My Examiner colleague Byron York asks, “Will immigration cripple Rick Perry’s bid?”
No. No it won’t.
Byron does identify some immigration issues that may trouble most Republican primary voters (against E-Verify, against a border fence, and for a guest worker program). But Perry simply does not have any opponents positioned to steal votes from him on the issue.
Rep. Michele Bachmann, R-Minn., is fading fast and unless she morphs into a Rep. Steve King-like, R-Iowa, all-immigration-all-the-time candidiate I just don’t see Perry losing many voters to her on the issue.
And I don’t know anyone who considers themselves a hawk on immigration who trusts Mitt Romney on immigration for a second. Remember, Romney told The Boston Globe in 2005 that he thought Sen. John McCain’s amnesty plan was “reasonable.” Yes, Romney has evolved on the issue since then, but no one who cares about the illegal immigration issue beleives Romney has the commitment to follow through.

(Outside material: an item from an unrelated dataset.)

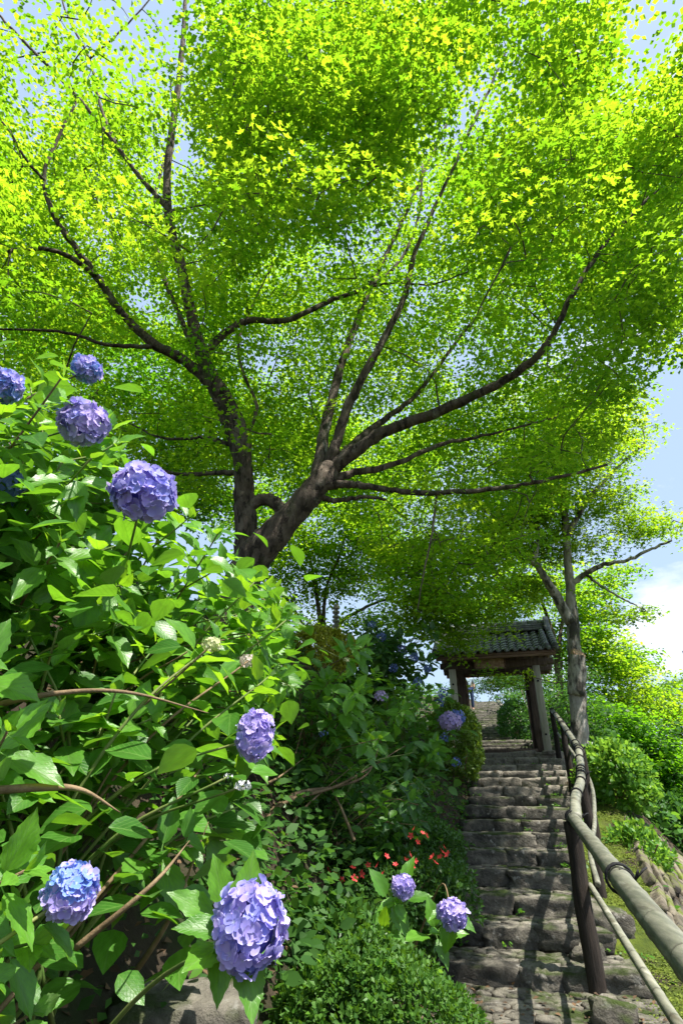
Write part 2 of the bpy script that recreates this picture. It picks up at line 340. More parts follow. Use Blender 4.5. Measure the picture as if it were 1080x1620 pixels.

I do think Perry needs to make more of an effort differentiating what Byron calls “the Texas Dream Act” from the Dream Act that Democrats pushed last year at the national level. Perry’s bill did allow illegal immigrants to qualify for in state tuition at Texas higher education institutions, but it did not grant amnesty to anybody the way DC Democrat’s Dream Act bill does.